A car equipped with whirring and protruding sensors arrived outside Old Main on Sunday afternoon, the street lined with safety cones and volunteers in neon vests directing students out of the road and out of the way of the self-driving car.
The autonomous car is part of the Cognitive Autonomous Test Vehicle Competition, a hackathon-esque, three-day challenge where teams of two to four students collect data from the car’s sensors, code instructions to the car, and eventually run a system to make the car drive on its own.
Out of all the teams participating, about 20 were from the UA and four were from out of state. The out-of-state teams came from as near as Missouri and Atlanta to as far as Chile and Switzerland.
Dr. Jonathan Sprinkle has been teaching the class connected to this final project for almost ten years and working on self-driving car technology since 2008. The problem was, he said, that it was limited to people trained in his lab who could be close enough to the hardware to do interesting things.

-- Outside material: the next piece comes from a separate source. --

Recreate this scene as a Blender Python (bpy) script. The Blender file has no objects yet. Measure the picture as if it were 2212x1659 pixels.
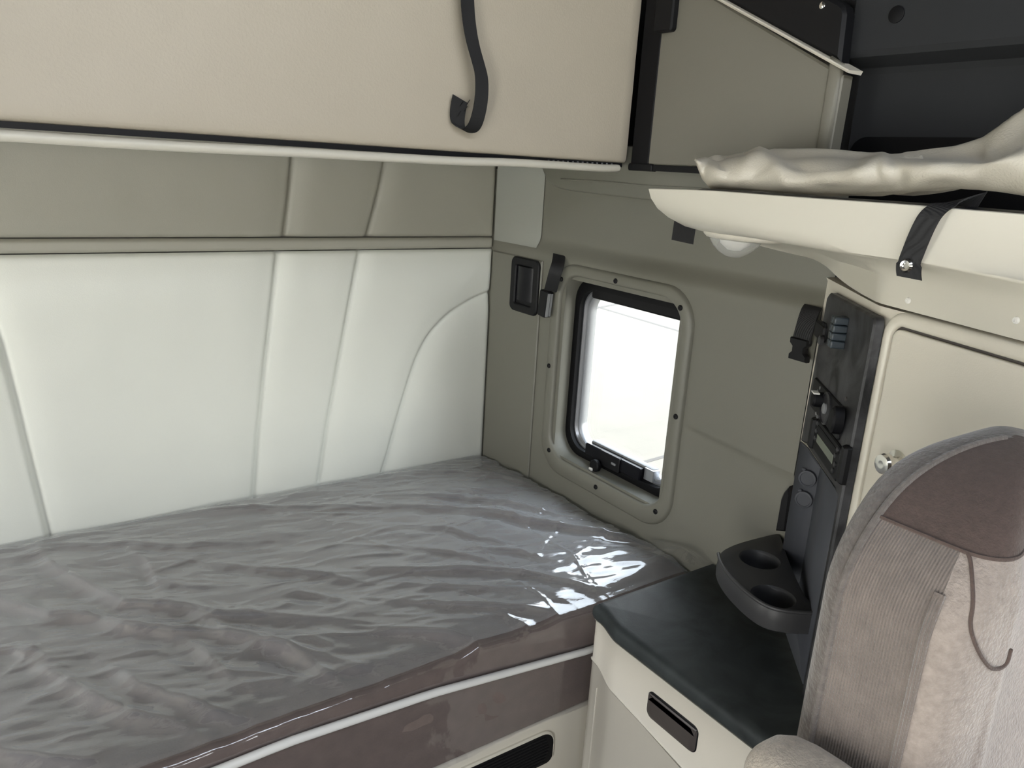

“Over the last two to three years, we took a change where we said, ‘What would people be able to do if they just had a software connection?'” he said. “If all they could do was use the software, could they do more interesting things? Could we have people be involved with the car even though they can’t get really close?”
For 18 months, his team has been working to make this possible.
This class focuses developing software with a team and has given opportunities for students to learn coding for technology. Graduate student Matt Bunting, who took over teaching the class for Sprinkle this year, predicts that technology will be mainstream by the end of 2020.
RELATED: Competition tasks students to program better self-driving cars
Kurt Marley, an online graduate student, is a professor of computer science at Glendale Community College. At 60 years old, he has seen the rapid progress of technology throughout his lifetime.
“In 1984, the National Oceanic Atmospheric Administration spent $8 million and bought a Cray-1 supercomputer,” Marley said. “ten years later—Christmas, 1994—you could buy a Nintendo 64 at Walmart for $140, and it had one and a half times the processing power more than the Cray-1.”
He picked up his phone, commenting on the amazing amount of processing power it had, more than NASA ever used.
One of the competition’s mentors, electrical and computer engineering junior, Swati Munjal, said he hopes competitors walk away with the ability to implement their own ideas and algorithms for autonomous cars.
“If not autonomous cars, then when they’re out there in their fields they are more motivated to go out there and develop their own ideas that will help society and solve problems,” he said.
The competition will end on Tuesday with the actual running of the car without a driver. Students are advised to stay out of the road and not get run over.